** start of Data extract **

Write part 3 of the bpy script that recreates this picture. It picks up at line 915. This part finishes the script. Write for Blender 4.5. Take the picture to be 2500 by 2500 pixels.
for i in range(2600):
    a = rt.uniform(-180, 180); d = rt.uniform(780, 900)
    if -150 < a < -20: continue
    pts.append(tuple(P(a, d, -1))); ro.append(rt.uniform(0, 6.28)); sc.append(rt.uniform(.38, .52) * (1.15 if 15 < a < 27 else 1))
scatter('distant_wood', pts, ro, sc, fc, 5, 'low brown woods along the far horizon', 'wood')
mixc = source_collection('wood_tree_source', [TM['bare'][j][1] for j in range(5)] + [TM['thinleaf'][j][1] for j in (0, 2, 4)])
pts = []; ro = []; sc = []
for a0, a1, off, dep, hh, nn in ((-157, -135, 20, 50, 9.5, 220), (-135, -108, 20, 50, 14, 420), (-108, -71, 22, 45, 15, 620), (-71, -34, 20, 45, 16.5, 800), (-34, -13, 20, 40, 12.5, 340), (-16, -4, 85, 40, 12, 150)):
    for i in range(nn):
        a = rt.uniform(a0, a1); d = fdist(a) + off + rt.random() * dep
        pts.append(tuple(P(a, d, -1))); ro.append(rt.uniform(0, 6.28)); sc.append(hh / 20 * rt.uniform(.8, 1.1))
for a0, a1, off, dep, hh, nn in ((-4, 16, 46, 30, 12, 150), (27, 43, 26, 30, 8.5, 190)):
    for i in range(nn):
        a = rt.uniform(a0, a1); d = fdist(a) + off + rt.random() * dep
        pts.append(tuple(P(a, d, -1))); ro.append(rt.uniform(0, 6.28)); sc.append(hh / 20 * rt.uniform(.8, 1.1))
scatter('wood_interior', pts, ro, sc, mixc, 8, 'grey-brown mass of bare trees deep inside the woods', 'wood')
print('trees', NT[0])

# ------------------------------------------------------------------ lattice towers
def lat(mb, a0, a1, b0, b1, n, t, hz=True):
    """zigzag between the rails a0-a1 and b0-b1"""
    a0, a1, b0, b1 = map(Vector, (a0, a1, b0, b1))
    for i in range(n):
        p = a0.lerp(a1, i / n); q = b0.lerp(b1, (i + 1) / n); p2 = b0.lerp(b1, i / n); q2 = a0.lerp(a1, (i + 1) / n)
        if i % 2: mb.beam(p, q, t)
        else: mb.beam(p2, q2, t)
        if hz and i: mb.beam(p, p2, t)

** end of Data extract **

— Given instruction —
Repeat the data verbatim.

— Response to this exercise —
Write part 3 of the bpy script that recreates this picture. It picks up at line 915. This part finishes the script. Write for Blender 4.5. Take the picture to be 2500 by 2500 pixels.
for i in range(2600):
    a = rt.uniform(-180, 180); d = rt.uniform(780, 900)
    if -150 < a < -20: continue
    pts.append(tuple(P(a, d, -1))); ro.append(rt.uniform(0, 6.28)); sc.append(rt.uniform(.38, .52) * (1.15 if 15 < a < 27 else 1))
scatter('distant_wood', pts, ro, sc, fc, 5, 'low brown woods along the far horizon', 'wood')
mixc = source_collection('wood_tree_source', [TM['bare'][j][1] for j in range(5)] + [TM['thinleaf'][j][1] for j in (0, 2, 4)])
pts = []; ro = []; sc = []
for a0, a1, off, dep, hh, nn in ((-157, -135, 20, 50, 9.5, 220), (-135, -108, 20, 50, 14, 420), (-108, -71, 22, 45, 15, 620), (-71, -34, 20, 45, 16.5, 800), (-34, -13, 20, 40, 12.5, 340), (-16, -4, 85, 40, 12, 150)):
    for i in range(nn):
        a = rt.uniform(a0, a1); d = fdist(a) + off + rt.random() * dep
        pts.append(tuple(P(a, d, -1))); ro.append(rt.uniform(0, 6.28)); sc.append(hh / 20 * rt.uniform(.8, 1.1))
for a0, a1, off, dep, hh, nn in ((-4, 16, 46, 30, 12, 150), (27, 43, 26, 30, 8.5, 190)):
    for i in range(nn):
        a = rt.uniform(a0, a1); d = fdist(a) + off + rt.random() * dep
        pts.append(tuple(P(a, d, -1))); ro.append(rt.uniform(0, 6.28)); sc.append(hh / 20 * rt.uniform(.8, 1.1))
scatter('wood_interior', pts, ro, sc, mixc, 8, 'grey-brown mass of bare trees deep inside the woods', 'wood')
print('trees', NT[0])

# ------------------------------------------------------------------ lattice towers
def lat(mb, a0, a1, b0, b1, n, t, hz=True):
    """zigzag between the rails a0-a1 and b0-b1"""
    a0, a1, b0, b1 = map(Vector, (a0, a1, b0, b1))
    for i in range(n):
        p = a0.lerp(a1, i / n); q = b0.lerp(b1, (i + 1) / n); p2 = b0.lerp(b1, i / n); q2 = a0.lerp(a1, (i + 1) / n)
        if i % 2: mb.beam(p, q, t)
        else: mb.beam(p2, q2, t)
        if hz and i: mb.beam(p, p2, t)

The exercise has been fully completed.